NEW YORK -- Lorna Luft, Judy Garland's daughter, stood on the stage of Alice Tully Hall at the Lincoln Center last week and beamed as she introduced The Wizard of Oz to the New York Film Festival: "Isn't this wonderful -- 70 years later!"

Luft, along with five original little people who played Munchkins in the famous MGM musical, then sat down to watch an immaculately restored version of the 1939 family classic. "This is an extraordinary film," Luft said before she left the stage to help guide the elderly Munchkins to their seats. "I think it is one of the most perfect films ever made."

The perfect film may never been seen again in that perfect way on a big screen. So we will have to "make do" with home entertainment. Warner Bros. has just dramatically improved that experience. As Oz author L. Frank Baum penned in his original storybook in 1900, this really is The Wonderful Wizard of Oz.

The wonderment begins with the film itself in both box set versions. There is one in standard DVD and one in Blu-ray. Both are called The Wizard of Oz: 70th Anniversary Ultimate Collector's Edition. Both are housed in large green boxes and boast major bonus materials, recycled and new, along with collectibles, including an Oz anniversary watch. But the focus should be on picture and sound: The restoration is so spectacular that it looks terrific on DVD and absolutely awe-inspiring in Blu-ray.
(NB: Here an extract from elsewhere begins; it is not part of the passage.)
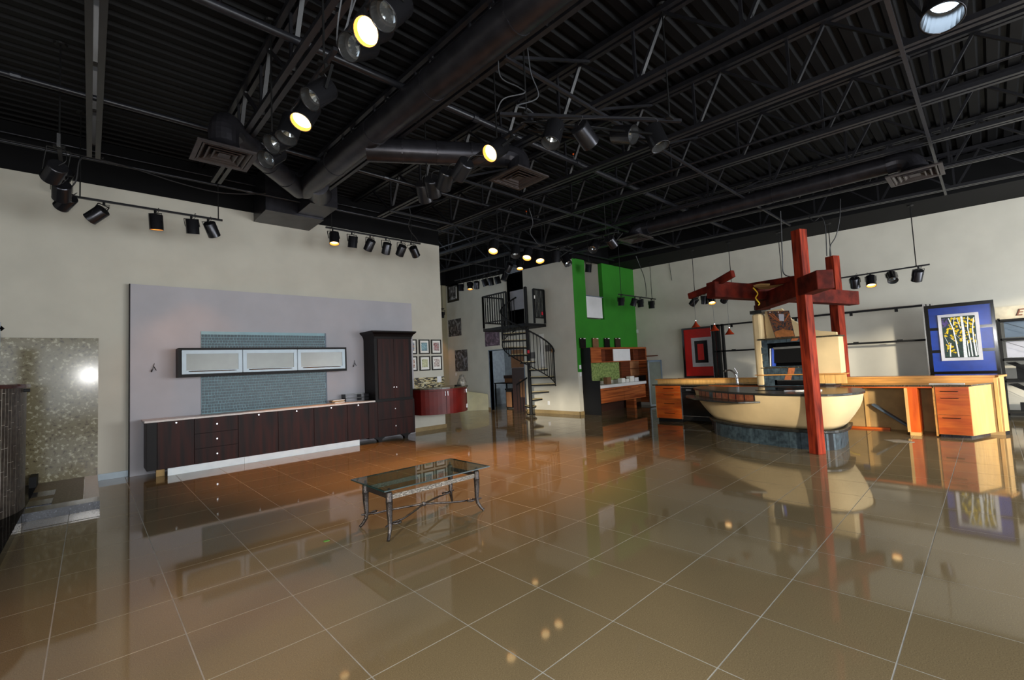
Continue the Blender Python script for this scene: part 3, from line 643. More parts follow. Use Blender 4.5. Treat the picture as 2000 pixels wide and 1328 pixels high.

Meanwhile, there is a cheaper alternative in DVD only: The two-disc 70th Anniversary Special Edition. It comes in a silver sleeve and has the same restored film. There are no collectibles. It does have an excellent selection of extras -- most recycled from past DVDs -- but there are obviously not as many as in the box sets. Among these basics is a group commentary led by Oz historian John Fricke, documentaries on the restoration, Angela Lansbury's quick hits on Oz stars, her storybook reading of Oz excerpts, deleted scenes and a variety of docs, including on the effects tricks for the famous tornado.
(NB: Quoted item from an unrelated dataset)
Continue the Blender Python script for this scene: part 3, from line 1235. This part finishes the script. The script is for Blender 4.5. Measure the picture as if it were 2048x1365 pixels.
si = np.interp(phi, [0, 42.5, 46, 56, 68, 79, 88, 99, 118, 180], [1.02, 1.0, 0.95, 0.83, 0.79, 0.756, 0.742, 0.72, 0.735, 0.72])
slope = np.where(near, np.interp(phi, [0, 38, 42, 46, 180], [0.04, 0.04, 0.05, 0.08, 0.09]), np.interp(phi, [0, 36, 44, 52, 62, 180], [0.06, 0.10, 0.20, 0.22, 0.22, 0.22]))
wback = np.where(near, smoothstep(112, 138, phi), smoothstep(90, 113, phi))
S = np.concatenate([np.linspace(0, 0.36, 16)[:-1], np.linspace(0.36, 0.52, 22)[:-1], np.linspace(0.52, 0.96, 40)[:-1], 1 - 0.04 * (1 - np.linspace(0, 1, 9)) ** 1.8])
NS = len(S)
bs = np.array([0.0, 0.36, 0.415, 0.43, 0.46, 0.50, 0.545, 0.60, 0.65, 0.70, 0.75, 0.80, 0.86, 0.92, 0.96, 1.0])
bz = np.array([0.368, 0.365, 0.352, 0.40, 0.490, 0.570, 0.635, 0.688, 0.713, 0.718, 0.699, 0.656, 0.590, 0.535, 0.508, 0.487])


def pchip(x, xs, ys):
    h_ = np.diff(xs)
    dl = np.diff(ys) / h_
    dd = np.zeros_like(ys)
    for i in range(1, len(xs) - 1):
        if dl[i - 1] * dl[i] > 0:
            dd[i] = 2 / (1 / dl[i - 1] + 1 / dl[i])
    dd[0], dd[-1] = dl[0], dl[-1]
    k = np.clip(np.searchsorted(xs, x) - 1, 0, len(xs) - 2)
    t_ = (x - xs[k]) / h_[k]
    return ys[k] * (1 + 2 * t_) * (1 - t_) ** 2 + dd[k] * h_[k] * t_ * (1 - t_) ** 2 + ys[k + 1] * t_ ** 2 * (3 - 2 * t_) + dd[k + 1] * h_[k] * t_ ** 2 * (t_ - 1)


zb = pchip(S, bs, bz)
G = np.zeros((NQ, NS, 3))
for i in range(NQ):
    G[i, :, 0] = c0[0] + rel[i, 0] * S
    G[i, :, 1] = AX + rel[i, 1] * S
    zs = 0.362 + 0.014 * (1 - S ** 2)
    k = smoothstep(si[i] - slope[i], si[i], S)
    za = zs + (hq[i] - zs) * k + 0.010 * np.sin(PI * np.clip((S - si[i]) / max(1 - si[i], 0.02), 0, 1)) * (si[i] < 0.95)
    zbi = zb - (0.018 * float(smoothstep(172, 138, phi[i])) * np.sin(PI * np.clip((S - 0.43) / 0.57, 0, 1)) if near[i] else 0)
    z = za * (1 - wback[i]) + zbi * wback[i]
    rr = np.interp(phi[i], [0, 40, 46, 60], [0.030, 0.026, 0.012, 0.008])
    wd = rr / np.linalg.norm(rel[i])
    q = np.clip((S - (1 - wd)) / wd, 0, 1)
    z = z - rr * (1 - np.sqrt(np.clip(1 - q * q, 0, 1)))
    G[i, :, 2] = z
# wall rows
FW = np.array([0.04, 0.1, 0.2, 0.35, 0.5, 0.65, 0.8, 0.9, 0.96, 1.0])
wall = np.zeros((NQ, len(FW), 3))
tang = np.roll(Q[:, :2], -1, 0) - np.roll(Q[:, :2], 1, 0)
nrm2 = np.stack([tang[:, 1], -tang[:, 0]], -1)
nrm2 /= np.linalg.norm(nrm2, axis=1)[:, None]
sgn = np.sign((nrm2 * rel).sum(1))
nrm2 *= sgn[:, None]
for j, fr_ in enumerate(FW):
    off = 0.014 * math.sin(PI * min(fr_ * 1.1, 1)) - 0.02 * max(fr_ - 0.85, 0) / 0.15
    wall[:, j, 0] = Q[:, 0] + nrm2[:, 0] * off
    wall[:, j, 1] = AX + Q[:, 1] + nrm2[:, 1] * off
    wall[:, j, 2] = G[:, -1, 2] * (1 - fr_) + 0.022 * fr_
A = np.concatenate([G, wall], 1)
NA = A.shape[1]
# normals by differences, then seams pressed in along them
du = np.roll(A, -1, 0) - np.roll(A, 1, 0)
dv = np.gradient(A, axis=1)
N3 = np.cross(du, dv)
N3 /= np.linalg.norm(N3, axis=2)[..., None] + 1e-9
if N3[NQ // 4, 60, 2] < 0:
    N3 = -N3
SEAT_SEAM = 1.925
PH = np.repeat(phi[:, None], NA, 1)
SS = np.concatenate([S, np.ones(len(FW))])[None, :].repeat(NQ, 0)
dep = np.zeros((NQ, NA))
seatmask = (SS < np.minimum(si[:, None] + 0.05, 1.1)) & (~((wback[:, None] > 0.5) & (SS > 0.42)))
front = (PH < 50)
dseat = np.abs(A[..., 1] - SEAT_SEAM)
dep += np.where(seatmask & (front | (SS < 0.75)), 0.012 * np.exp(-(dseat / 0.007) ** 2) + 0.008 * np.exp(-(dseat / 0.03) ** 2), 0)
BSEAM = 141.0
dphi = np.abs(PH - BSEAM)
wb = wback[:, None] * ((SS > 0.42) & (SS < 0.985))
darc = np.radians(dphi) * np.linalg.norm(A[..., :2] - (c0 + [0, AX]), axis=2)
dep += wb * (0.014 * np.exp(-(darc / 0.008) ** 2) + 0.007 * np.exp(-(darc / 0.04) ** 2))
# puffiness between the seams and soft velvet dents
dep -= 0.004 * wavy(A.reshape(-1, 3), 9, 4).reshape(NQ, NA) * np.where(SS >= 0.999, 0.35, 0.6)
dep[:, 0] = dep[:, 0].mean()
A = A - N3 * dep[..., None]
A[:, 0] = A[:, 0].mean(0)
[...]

In contrast, the DVD box set is a five-disc offering, with one disc reserved for the digital copy (both iTunes and Windows compatible). The box set adds extras not in the two-disc effort. Among recycled material is the doc on the original author, L. Frank Baum: The Man Behind the Curtain. Among new material is a doc on the Walk of Fame star for the Munchkins. There are five Oz-related silent films and one Technicolor cartoon, two making their DVD debut. These early films range from Baum's own 51-minute, very bizarre drama, The Patchwork Girl of Oz (1914), to Larry Semon's utterly fascinating, 72-minute, hand-tinted feature, The Wizard of Oz (1925).

The Blu-ray set has two discs in high definition containing everything you get in the four discs in the DVD set. The quality of the material varies, depending on source, and there is one weird problem: Scenes from the movie excerpted in the extras expand to widescreen and should not. It's a technical problem Warner should have solved but didn't. This does not happen with the standard DVDs.

Exclusive to the Blu-ray box, there is also a flipper disc in standard DVD that contains the four parts of a massive 1992 doc, MGM: When the Lion Roars.

The truth is that The Wizard of Oz is a timeless classic that deserves the best treatment it can get on DVD and Blu-ray -- and it may have just reached its pinnacle as home entertainment.